How could they return to the area around Galilee and face all those people who
would know they’d made a mistake.
Jesus
had specifically told Peter to strengthen the others. Did he? Did the disciples
watch him, waiting to follow his lead? Did the disciple who was with him in the
courtyard tell anyone else? Did they
pray? Or were they silent like the day?
Silent
times are hard, but we are called to practice the spiritual discipline of
silence. It’s a time in which we face ourselves and face our
weaknesses, failures, wounds, and disappointments.
But
there’s something else about times of silence. When Jesus reached Bethany, He
raised Lazarus from the dead. The four hundred years in Egypt ended, God sent
Moses to free the Jews from Egypt.

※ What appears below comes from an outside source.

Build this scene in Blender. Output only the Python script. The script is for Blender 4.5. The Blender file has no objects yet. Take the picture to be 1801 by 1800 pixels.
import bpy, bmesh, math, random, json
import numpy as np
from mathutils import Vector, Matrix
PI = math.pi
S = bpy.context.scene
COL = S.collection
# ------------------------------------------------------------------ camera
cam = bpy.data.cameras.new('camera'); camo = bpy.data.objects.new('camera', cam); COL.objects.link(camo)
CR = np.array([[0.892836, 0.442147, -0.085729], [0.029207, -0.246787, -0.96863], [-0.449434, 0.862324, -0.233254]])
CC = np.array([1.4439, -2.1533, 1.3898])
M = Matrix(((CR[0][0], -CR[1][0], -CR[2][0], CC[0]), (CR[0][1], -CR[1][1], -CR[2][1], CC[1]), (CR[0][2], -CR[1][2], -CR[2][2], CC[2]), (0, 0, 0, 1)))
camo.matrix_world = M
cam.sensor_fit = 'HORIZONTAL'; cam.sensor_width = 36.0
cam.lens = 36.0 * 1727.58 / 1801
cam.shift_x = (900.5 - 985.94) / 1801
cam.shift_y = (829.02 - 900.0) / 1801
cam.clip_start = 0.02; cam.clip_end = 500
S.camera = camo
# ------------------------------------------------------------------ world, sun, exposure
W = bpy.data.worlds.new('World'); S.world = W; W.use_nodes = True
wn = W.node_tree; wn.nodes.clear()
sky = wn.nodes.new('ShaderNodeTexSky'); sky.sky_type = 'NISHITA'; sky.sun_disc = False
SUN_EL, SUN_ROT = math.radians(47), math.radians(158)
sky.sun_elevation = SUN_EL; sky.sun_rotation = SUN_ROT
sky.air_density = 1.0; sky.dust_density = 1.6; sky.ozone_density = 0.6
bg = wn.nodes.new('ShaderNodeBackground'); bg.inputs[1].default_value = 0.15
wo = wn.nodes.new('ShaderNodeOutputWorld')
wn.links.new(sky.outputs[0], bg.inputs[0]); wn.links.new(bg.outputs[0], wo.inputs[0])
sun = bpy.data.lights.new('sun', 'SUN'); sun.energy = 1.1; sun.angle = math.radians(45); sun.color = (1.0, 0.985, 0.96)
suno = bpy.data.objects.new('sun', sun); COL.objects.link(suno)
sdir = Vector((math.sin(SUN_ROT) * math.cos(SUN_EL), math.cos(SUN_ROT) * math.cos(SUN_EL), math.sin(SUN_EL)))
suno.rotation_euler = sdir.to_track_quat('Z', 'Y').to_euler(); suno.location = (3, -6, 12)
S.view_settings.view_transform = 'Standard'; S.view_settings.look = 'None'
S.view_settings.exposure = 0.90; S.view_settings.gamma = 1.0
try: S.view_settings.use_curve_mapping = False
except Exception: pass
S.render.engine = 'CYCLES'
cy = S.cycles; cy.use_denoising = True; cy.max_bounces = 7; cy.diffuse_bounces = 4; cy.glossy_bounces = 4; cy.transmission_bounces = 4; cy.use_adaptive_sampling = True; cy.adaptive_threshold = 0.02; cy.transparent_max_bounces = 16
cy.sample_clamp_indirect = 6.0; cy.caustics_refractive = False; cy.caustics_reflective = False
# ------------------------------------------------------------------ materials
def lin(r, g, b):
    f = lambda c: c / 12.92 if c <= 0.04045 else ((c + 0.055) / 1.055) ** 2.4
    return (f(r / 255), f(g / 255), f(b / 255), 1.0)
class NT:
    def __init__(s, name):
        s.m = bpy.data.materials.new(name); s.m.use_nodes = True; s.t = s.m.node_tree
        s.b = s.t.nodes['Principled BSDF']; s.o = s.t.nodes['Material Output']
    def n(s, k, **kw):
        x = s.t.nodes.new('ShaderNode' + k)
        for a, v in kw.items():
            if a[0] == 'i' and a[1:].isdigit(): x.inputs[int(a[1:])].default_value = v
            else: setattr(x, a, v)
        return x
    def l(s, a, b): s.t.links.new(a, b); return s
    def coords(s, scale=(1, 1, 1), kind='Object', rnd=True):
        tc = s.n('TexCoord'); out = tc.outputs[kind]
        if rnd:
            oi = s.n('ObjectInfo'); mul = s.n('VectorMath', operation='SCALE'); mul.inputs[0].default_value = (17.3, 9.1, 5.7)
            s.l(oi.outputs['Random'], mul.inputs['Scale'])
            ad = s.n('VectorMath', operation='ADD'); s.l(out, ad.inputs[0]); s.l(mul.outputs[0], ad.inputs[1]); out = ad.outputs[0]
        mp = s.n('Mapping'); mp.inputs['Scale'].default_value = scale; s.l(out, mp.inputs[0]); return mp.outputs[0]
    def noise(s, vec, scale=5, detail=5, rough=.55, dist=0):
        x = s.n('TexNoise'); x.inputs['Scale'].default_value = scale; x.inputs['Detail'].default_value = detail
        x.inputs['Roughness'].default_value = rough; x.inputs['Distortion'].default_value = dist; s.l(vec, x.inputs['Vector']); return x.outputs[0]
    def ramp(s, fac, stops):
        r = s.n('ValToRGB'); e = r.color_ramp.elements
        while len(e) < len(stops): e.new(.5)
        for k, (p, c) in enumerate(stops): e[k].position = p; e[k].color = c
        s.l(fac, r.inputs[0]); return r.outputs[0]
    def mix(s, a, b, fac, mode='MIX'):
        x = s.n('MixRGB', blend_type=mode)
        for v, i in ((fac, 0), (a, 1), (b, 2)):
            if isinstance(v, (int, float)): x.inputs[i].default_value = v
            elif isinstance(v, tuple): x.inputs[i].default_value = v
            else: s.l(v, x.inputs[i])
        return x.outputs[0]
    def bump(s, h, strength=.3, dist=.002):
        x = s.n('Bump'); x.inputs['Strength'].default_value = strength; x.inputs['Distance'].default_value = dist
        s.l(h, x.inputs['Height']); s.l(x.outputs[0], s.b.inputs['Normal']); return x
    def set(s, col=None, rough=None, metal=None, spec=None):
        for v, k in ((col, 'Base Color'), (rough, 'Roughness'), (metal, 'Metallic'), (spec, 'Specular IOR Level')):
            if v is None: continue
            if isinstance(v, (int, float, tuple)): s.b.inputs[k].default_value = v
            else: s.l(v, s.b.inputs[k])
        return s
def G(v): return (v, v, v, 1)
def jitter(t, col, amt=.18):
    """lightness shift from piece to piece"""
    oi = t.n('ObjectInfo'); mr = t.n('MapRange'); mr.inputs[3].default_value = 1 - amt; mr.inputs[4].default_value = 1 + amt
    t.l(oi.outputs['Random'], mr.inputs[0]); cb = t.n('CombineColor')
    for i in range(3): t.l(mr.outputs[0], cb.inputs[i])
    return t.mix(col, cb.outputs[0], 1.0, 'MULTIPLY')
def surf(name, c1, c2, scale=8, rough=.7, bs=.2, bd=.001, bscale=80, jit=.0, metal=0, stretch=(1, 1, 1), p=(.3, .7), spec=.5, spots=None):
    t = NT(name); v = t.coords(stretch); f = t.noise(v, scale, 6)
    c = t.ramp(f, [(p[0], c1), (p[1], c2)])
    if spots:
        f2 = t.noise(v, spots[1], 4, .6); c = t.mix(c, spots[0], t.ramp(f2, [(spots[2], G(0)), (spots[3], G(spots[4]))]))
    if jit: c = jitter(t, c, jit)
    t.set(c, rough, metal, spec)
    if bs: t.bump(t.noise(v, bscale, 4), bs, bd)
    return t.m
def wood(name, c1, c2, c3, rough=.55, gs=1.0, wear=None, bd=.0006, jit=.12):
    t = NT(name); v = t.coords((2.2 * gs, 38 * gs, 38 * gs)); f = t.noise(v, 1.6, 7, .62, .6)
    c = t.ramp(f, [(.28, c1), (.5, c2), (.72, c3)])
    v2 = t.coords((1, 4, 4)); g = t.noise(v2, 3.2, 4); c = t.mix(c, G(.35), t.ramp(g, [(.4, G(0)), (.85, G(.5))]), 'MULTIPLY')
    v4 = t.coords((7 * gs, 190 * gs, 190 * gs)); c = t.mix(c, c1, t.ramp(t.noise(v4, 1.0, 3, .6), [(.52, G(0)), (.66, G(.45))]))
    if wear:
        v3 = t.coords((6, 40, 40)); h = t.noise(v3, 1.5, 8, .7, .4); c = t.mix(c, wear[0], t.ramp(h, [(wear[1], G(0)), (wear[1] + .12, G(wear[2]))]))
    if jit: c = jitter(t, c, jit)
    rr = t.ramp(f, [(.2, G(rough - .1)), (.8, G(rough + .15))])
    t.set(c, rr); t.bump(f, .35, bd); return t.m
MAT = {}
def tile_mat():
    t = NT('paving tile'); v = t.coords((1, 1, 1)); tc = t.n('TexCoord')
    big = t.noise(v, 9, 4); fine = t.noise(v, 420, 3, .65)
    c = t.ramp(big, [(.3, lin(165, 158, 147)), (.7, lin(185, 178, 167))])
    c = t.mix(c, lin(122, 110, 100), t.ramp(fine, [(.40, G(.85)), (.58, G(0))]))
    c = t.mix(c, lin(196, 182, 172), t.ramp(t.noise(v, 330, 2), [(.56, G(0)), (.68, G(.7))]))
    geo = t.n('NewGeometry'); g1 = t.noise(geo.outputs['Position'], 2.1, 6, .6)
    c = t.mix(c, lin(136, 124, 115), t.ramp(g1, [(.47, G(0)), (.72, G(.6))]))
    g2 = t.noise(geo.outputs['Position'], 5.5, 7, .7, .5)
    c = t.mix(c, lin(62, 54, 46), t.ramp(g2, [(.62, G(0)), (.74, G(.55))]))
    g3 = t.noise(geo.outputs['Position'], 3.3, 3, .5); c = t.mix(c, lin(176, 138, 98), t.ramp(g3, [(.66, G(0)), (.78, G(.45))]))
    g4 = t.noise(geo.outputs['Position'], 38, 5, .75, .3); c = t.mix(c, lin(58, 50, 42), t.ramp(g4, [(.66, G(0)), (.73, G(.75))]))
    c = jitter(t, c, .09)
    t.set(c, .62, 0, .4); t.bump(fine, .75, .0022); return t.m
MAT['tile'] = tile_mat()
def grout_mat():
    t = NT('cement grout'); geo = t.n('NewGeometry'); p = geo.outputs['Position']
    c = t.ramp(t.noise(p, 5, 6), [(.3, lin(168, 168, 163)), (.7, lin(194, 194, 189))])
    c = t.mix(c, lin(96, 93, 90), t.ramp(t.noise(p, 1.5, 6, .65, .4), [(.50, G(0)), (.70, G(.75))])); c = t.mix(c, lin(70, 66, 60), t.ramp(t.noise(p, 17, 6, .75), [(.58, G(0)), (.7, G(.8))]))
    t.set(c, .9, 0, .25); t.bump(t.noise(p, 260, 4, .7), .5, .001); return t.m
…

When the twenty-one days were over, Daniel’s
prayer was answered. When the four hundred years of silence at the end of the
Old Testament were over, Jesus died on the cross. And the dawn after Silent
Saturday ended, Jesus was alive again.
We
cannot say that something spectacular happens every time God is silent. We
cannot even say God is silent because we don’t hear Him. We may
simply not be hearing from Him what we want. But the point of God’s silence is to
get our attention. And it seems that the bigger the announcement God
wants to make, the longer the silence lasts. But perhaps, if we were more comfortable
with silence, the times when God is silent might not be as long.